The Enigma of the Valley
What actually makes a startup succeed — and why most answers to this question are useless.
What makes a startup succeed?
Most answers are either too obvious to be useful or too abstract to act on. Here's my attempt at something more useful — built on a handful of principles that give any startup a real leg up.
It starts with something in shorter supply than capital, talent, or luck: truth.
Every great startup is built on one thing that will always be true about its customer
Call it an enduring truth — one thing about human behavior that won't change regardless of technology, market cycles, or who's in the White House. The best companies don't chase trends. They find this truth and build everything around it.
Take Amazon. It started as a bookstore and expanded into cloud, grocery, streaming, and a dozen other verticals. But its core has never shifted: a customer will always want to pay as little as possible and receive their order as fast as possible. Every Amazon innovation flows from that single constraint. That's not a mission statement. That's a forcing function.
Without an enduring truth at the core, you're building for a moment. Moments pass. Truths don't.
Market beats everything. Here's why.
"Great markets make great companies."
— Don Valentine, Founder, Sequoia Capital
Market is the hardest variable to recover from if you get it wrong. The economics are simple:
"When an industry with a reputation for difficult economics meets a manager with a reputation for excellence, it is usually the industry that keeps its reputation intact."
— Warren Buffett
What you can recover from — and what you can't
| Market | Team | Product | Verdict |
|---|---|---|---|
| Bad | Great | Great | Slow death. You can't manufacture demand that doesn't exist. |
| Great | Great | Bad | Survivable. Instagram, Slack, Pinterest all started here. |
| Great | Bad | Great | Fixable. Product-market fit is the rarest thing — if you have it, hire your way out. |
| Great | Great | Great | Go build it. Now. |
People: the one variable that compounds
"The only thing that matters is getting to product-market fit."

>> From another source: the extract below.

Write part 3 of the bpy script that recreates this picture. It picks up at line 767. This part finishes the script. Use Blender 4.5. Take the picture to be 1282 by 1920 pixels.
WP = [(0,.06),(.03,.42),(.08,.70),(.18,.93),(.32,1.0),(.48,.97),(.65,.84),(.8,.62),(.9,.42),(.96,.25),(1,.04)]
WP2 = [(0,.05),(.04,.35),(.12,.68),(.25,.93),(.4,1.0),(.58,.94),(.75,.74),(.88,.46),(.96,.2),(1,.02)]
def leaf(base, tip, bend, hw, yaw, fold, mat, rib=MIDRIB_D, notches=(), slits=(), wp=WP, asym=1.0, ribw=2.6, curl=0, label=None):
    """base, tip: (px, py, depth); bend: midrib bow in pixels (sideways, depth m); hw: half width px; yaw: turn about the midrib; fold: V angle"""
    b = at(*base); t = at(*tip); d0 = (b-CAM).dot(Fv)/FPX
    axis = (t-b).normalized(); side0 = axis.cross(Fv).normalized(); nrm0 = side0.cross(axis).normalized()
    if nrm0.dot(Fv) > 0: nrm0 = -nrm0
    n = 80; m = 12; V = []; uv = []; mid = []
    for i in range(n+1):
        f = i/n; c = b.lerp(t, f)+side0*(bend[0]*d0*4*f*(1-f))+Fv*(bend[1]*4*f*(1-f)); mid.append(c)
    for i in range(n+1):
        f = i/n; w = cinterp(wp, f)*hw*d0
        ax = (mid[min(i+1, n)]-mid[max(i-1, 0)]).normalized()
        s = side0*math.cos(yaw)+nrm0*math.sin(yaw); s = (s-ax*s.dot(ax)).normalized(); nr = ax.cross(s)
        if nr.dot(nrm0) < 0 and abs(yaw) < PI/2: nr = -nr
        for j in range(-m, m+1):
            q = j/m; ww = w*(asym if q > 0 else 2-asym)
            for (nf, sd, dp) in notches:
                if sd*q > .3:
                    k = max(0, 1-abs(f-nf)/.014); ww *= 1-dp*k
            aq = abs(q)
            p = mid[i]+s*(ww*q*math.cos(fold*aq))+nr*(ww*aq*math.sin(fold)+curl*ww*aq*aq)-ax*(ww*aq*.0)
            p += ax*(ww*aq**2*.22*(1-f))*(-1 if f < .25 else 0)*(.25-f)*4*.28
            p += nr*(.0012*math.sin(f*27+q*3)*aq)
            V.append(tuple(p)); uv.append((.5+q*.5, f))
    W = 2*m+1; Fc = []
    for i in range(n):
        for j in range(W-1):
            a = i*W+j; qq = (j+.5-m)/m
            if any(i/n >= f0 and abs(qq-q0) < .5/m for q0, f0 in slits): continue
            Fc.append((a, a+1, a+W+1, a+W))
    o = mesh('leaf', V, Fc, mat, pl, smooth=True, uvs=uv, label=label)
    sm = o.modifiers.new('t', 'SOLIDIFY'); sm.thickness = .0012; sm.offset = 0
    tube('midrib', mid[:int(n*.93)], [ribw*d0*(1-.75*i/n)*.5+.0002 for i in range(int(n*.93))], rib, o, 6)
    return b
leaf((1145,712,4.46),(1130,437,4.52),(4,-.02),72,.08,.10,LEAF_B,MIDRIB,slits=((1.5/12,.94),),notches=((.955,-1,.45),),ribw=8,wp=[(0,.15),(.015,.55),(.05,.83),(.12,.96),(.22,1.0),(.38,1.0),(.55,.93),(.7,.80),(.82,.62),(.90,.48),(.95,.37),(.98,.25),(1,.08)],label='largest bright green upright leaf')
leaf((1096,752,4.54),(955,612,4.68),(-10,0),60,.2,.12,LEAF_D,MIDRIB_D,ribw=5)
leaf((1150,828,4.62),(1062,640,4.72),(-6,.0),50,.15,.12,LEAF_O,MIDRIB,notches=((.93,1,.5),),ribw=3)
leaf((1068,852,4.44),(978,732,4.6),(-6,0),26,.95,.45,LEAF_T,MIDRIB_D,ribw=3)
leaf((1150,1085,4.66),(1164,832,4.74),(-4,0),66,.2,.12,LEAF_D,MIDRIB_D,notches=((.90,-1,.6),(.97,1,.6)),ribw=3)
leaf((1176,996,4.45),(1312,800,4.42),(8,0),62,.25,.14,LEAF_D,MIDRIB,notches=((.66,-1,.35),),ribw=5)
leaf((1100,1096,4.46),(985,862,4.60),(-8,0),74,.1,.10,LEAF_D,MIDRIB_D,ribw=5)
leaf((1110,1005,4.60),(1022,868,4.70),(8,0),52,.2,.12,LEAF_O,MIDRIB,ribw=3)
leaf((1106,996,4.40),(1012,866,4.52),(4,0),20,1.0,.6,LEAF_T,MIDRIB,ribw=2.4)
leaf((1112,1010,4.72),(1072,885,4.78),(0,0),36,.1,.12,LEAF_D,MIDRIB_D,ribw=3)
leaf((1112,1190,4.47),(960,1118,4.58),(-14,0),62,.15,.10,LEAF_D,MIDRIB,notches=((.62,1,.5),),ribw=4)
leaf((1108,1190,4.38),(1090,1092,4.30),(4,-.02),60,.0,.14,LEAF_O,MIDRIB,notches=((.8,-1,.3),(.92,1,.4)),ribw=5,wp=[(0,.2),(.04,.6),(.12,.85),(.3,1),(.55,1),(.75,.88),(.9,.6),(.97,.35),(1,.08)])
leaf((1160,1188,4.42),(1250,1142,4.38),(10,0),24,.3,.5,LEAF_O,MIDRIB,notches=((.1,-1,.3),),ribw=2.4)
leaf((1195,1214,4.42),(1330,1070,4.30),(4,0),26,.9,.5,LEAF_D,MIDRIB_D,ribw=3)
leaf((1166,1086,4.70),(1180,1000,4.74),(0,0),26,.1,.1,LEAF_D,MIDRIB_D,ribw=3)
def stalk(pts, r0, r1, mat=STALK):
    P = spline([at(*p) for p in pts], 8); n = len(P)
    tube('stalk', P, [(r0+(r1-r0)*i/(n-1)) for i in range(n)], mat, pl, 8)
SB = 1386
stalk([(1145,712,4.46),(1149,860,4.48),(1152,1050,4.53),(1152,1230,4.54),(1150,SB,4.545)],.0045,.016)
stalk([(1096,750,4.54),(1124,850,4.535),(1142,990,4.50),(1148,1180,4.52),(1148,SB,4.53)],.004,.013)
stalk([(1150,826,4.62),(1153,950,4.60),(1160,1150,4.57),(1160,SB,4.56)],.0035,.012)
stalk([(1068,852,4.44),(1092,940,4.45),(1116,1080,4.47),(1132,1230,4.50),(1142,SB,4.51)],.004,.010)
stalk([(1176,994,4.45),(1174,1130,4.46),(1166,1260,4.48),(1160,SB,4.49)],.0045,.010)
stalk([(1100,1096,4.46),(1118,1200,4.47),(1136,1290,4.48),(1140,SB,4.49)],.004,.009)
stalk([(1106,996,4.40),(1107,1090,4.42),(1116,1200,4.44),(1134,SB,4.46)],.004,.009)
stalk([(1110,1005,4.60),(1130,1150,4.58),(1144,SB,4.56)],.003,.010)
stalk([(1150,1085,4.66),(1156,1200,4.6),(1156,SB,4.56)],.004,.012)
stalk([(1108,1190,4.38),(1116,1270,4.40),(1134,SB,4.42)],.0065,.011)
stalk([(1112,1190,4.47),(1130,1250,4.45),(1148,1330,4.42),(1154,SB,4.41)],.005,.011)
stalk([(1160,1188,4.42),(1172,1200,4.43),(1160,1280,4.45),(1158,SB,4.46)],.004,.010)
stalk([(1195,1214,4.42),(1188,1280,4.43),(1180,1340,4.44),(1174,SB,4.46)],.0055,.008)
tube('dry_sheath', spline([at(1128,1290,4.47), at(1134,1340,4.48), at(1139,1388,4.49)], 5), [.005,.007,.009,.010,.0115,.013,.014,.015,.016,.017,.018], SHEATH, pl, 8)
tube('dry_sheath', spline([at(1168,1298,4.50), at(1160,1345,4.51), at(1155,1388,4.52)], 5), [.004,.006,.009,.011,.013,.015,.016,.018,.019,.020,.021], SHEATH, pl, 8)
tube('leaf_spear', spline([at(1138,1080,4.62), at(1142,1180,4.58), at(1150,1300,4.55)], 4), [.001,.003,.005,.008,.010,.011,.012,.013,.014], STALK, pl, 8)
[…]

— Marc Andreessen, Co-founder, Andreessen Horowitz
Experience is overrated. Intelligence and passion beat domain expertise in early-stage startups — because disruptive companies tackle problems that haven't been solved before. There's no expert playbook. You need people who can reason from first principles and won't quit when the obvious approaches fail.
Domain expertise can be hired. The other two cannot.
So — what makes a startup succeed?
Not luck. Not a genius founder. Not even a brilliant idea.
It's finding one thing that will always be true about people — and building a business around that truth, in a market that gives you room to breathe, with a team smart enough to know when they're wrong.
Get those three things right, and you haven't guaranteed success. But you've earned the right to find out.